Is this laziness or another screening technique? Had the mother decided that the call wasn't important enough for her to stop doing nothing?

"My mom can't talk right now, we're in the middle of dinner, can she call you back?", a friend's daughter asked Yvonne who was slightly miffed. Being shooed off the phone by a teenager didn't sit well with her. She felt that she should have been announced to the mother and the mother should've been the one to explain that they were in the middle of dinner and she'll call back. "What I really don't get," Yvonne said, "Why would you answer the phone if you know you can't talk?"

Her friend called back and profusely apologized. She explained that she doesn't allow phone conversations or texting during dinner. Her daughter had picked up the one phone without caller ID and didn't want to miss speaking to her father who was away on business. This is completely understandable and we like that she's teaching her children the importance of having dinner together as a family free of technology.

The phone is a powerful tool, it can be an ego booster or ego buster. It gives power to power seekers, 'I don't take calls that are private or restricted.' The phone can feed paranoia, 'Hello, are you there? Are you there? Pick up, pick up.' Uhmm, maybe the person you're calling has voicemail and not an answer machine wherein they could hear you. It breeds snobs, 'I have to get this other call.' This is always fun, you're in the middle of a conversation and your good friend gets a call from someone more important than you and apparently they can't be called back later because they're so special.

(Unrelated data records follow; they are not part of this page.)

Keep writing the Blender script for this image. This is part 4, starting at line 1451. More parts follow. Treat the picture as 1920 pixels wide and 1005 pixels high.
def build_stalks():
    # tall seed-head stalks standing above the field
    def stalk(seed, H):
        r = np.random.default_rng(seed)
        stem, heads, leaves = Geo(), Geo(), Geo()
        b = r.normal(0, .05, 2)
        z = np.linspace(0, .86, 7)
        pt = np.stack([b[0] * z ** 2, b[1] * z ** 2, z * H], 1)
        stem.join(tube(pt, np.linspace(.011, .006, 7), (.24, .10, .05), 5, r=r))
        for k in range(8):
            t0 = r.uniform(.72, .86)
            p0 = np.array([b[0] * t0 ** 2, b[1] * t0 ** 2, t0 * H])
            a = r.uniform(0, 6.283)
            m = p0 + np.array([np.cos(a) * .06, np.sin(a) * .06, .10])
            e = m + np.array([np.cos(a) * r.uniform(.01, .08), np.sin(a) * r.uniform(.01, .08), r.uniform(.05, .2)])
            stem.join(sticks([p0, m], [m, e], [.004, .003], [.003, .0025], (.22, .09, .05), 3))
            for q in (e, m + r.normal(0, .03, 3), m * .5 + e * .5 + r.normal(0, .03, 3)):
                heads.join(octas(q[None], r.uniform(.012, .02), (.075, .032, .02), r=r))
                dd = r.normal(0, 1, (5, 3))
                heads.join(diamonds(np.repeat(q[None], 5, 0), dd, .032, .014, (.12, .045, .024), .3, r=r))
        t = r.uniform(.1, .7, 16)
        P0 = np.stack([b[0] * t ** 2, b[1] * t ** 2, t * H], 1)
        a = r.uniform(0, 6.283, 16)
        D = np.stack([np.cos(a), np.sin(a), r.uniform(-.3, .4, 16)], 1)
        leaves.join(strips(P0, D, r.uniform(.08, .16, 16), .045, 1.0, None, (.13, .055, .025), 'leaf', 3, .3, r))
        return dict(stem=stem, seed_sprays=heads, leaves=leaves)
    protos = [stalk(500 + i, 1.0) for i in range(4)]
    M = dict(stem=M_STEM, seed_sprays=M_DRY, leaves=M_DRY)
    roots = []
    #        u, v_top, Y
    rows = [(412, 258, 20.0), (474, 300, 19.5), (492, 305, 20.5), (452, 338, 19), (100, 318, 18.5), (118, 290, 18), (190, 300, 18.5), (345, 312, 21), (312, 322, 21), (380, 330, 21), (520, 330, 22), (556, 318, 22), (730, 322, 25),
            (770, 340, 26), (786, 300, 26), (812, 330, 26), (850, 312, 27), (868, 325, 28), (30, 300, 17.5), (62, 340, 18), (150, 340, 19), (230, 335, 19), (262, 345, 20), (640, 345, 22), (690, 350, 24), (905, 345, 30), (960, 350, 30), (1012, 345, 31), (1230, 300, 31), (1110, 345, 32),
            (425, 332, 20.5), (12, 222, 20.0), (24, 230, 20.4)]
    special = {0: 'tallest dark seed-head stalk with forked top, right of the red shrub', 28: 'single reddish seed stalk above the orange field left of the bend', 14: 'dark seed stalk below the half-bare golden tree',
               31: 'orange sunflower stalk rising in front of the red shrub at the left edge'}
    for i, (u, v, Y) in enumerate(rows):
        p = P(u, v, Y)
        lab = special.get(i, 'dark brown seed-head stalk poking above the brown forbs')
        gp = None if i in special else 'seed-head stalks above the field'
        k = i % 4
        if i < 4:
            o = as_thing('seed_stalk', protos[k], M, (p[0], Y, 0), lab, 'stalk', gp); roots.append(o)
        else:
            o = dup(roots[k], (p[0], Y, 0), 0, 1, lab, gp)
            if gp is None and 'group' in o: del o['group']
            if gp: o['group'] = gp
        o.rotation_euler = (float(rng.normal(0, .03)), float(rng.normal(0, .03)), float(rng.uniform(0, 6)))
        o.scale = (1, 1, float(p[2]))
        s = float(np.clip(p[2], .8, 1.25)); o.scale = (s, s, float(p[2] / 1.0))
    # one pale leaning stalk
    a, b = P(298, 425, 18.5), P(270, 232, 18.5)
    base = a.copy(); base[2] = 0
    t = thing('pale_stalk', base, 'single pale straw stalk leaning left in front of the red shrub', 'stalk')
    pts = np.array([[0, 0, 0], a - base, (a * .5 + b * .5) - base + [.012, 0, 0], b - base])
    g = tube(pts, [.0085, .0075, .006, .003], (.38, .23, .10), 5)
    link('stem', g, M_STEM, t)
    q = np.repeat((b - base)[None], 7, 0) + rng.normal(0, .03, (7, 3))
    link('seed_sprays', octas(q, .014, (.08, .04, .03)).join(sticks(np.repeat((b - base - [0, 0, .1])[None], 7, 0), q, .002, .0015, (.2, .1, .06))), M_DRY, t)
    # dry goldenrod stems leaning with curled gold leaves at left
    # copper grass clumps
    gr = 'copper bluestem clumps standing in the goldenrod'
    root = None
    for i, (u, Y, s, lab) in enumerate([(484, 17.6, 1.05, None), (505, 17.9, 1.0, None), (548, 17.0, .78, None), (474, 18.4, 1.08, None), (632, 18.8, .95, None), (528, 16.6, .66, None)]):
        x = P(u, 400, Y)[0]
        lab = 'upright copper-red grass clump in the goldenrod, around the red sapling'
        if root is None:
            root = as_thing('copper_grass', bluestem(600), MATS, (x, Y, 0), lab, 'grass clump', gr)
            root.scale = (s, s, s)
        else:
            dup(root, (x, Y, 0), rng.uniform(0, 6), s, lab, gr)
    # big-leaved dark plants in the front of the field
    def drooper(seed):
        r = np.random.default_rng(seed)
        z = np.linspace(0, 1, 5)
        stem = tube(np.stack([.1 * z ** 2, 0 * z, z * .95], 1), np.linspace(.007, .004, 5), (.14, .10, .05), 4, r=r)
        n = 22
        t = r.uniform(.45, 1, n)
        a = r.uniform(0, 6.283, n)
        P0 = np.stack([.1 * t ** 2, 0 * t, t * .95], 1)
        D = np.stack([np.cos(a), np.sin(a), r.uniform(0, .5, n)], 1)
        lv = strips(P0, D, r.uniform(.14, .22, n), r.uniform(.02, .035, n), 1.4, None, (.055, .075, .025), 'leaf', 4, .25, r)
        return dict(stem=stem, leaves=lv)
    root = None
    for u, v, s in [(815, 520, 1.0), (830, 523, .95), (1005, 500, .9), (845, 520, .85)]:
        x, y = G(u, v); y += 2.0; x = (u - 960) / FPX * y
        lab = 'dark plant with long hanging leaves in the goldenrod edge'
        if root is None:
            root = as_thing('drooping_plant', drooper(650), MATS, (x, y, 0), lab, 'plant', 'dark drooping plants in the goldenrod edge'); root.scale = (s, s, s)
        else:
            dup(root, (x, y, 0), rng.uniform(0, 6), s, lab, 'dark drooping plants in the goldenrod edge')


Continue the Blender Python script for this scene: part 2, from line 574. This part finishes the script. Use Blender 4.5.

There is value in Caller ID for people who are being stalked or preyed upon by sleazy mortgage brokers and annoying telemarketers. It can also let you know if it's a call that should be answered, especially in the case of an emergency, it could be someone in need. But some ardent fans of Caller ID don't pick up calls from unrecognizable numbers or names. What's a poor caller to do?

We are convinced that call waiting was created by someone who didn't have many friends and was afraid to miss the one call from the one friend. They also didn't understand the value of spending quality time on the phone with someone you care about.

Several years ago, there was an advertising campaign for the telephone company. The tag was, 'Reach Out And Touch Someone'. It was before all the bells and whistles that make it so hard to reach out and touch someone with a phone call in today's world.

Is that your phone we hear ringing? Pick up, please.